THE FOURTH Amendment protects Americans against unreasonable searches and
seizures. Generally, police must get court warrants to search a home.

But for 75 years, the Supreme Court has created numerous exceptions when
police targets are in vehicles.

Now the personal belongings of passengers are fair game when police officers
stop a vehicle because the driver may have done something wrong.

Earlier this month, the Supreme Court voted 6-3 to uphold a Wyoming drug
conviction, expanding the ever-growing police power to stop and search
vehicles without a warrant.

Back in 1982, the nation's highest court ruled that police could search
"every part and its contents" of a vehicle after stopping it for a lawful
reason, such as noticing a burned-out headlight or expired license plate.

But it remained unclear whether officers could search passengers' personal
belongings, such as a woman's purse, even if she was under no suspicion of
violating a law.

Justice Antonin Scalia's new opinion stated, "Passengers, no less than
drivers, possess a reduced expectation of privacy with regard to the
property that they transport in cars."

Without that authority, Scalia reasoned, police officers have a diminished
ability to fight crime.

Police officials praised the ruling, but defense lawyers condemned it. Lisa
Kemler of the National Association of Criminal Defense Lawyers called it "an
abomination."

"You get in a car, and as a passenger, you basically have no rights," Kemler
said. "Almost anything goes, as long as police can come up with some reason
to say they expected to find evidence of a crime."

It is hard to draw lines between a community's desire for security and
individual rights to be protected from unreasonable searches.

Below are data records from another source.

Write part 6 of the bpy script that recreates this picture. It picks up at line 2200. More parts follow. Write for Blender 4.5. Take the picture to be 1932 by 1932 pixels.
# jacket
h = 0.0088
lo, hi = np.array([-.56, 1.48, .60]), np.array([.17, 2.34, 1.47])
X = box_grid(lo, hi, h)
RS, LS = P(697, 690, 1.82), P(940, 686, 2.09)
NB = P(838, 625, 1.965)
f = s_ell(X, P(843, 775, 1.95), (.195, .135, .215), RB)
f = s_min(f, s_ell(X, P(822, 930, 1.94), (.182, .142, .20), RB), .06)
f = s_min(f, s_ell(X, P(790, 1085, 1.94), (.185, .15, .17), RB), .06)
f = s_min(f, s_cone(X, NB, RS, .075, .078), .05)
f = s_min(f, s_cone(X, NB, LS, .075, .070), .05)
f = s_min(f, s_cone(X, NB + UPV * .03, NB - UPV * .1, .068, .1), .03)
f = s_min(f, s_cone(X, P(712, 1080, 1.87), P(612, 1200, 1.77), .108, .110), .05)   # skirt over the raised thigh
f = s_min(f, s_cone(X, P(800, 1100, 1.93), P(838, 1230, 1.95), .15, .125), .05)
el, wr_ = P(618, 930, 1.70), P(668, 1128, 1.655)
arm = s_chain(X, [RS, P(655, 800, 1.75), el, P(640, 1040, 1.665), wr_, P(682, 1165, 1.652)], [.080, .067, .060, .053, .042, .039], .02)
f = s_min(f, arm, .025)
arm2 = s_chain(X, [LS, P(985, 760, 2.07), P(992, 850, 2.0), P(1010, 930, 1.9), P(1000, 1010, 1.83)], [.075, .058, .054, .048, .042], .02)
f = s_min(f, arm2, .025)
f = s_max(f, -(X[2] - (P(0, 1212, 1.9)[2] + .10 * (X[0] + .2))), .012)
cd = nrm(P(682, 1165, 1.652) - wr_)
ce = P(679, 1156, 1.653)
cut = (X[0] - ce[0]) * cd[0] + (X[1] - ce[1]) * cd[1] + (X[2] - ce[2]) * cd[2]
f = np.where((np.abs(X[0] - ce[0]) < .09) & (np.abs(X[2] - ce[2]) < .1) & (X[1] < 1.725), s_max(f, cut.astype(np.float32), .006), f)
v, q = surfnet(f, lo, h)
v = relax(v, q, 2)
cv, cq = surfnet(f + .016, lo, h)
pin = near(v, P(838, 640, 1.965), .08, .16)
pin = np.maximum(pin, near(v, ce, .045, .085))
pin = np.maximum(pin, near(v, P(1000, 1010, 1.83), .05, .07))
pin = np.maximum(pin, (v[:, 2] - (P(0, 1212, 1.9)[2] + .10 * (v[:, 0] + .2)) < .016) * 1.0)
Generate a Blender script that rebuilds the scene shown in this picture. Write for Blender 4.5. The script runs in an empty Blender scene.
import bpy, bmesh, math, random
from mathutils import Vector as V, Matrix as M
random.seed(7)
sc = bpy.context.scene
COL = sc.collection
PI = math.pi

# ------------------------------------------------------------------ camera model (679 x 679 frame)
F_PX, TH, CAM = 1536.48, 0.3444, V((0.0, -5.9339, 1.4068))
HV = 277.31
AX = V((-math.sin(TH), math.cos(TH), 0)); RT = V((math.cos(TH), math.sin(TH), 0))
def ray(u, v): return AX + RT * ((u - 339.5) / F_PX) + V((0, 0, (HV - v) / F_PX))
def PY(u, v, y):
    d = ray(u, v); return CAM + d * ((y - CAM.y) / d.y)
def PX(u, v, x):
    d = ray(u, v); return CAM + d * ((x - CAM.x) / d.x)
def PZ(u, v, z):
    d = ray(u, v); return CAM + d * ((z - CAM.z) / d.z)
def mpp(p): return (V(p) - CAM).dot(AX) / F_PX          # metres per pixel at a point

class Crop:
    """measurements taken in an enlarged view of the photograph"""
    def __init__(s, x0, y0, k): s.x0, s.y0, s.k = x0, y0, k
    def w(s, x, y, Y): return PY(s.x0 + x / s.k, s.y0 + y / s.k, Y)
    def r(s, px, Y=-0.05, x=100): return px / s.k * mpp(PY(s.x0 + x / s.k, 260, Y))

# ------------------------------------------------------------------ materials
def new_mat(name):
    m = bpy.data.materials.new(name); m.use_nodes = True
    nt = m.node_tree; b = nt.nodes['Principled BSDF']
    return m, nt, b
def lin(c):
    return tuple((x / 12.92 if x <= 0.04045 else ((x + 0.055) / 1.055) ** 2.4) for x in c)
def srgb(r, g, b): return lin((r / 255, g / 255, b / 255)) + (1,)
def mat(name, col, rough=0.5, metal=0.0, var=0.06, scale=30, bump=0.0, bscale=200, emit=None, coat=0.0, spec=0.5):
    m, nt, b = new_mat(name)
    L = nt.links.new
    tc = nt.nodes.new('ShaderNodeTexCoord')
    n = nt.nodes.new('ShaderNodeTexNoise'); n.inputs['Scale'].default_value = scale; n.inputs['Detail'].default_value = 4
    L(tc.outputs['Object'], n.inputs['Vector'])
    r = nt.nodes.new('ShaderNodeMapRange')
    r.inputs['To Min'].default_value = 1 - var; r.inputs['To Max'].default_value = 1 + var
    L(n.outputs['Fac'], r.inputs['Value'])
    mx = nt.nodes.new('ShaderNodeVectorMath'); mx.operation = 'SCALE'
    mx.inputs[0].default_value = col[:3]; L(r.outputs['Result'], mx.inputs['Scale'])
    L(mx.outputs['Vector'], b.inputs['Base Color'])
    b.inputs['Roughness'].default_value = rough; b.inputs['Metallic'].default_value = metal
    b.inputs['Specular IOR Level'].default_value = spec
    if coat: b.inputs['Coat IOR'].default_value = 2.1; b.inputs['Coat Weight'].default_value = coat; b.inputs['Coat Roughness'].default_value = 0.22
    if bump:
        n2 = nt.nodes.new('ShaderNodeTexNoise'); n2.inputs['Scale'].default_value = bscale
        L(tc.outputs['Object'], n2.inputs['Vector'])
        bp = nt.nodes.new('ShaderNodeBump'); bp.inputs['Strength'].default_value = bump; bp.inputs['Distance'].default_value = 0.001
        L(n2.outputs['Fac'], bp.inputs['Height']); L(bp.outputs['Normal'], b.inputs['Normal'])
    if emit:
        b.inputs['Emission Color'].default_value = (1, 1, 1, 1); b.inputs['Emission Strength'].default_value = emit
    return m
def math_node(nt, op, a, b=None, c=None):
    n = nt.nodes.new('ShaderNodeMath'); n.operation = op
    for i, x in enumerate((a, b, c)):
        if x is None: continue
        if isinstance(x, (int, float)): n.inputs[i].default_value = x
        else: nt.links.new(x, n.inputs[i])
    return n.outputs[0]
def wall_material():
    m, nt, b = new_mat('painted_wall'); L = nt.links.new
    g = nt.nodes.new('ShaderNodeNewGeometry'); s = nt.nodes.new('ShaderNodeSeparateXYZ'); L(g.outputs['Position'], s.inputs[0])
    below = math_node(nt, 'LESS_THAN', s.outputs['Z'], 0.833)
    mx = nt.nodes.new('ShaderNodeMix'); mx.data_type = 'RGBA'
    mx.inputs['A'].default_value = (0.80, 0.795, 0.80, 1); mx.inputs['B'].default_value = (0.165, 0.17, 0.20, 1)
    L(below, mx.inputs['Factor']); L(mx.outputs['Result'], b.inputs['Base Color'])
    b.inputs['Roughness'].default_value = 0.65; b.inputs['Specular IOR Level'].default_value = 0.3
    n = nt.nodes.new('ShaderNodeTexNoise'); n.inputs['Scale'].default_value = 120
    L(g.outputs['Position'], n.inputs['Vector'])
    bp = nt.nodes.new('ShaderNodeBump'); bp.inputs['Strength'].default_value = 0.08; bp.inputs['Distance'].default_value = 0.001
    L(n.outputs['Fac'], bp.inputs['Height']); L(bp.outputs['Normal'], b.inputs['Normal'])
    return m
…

This time, the court may have further eroded individual rights
unnecessarily.

In his dissent, Justice John Paul Stevens wrote that requiring police to
obtain search warrants for passengers would not impede effective law
enforcement.

Hilary Chiz, director of the West Virginia Civil Liberties Union, said the
court's ruling also shows a gender bias. The court held that a person's
belongings, but not the person, could be searched.

"Men tend to carry their personal effects in their wallets, while women tend
to carry them in bags," Chiz said. Under the ruling, a woman's purse could
be searched, but a man's wallet - secure in his back pocket - could not.

This latest ruling seems to be yet another example of the "drug exception"
to the Bill of Rights.

The court took yet another step to weaken the Bill of Rights to pursue the
"war on drugs." In the past, the court has given its imprimatur to seizure
of property without due process and even allowed sentences for some crimes
to be lengthened based on charges that defendants have been acquitted of.

Ironically, there is little or no evidence that the "war on drugs" will ever
be won, or that a victory would be worth the cost paid in civil liberties.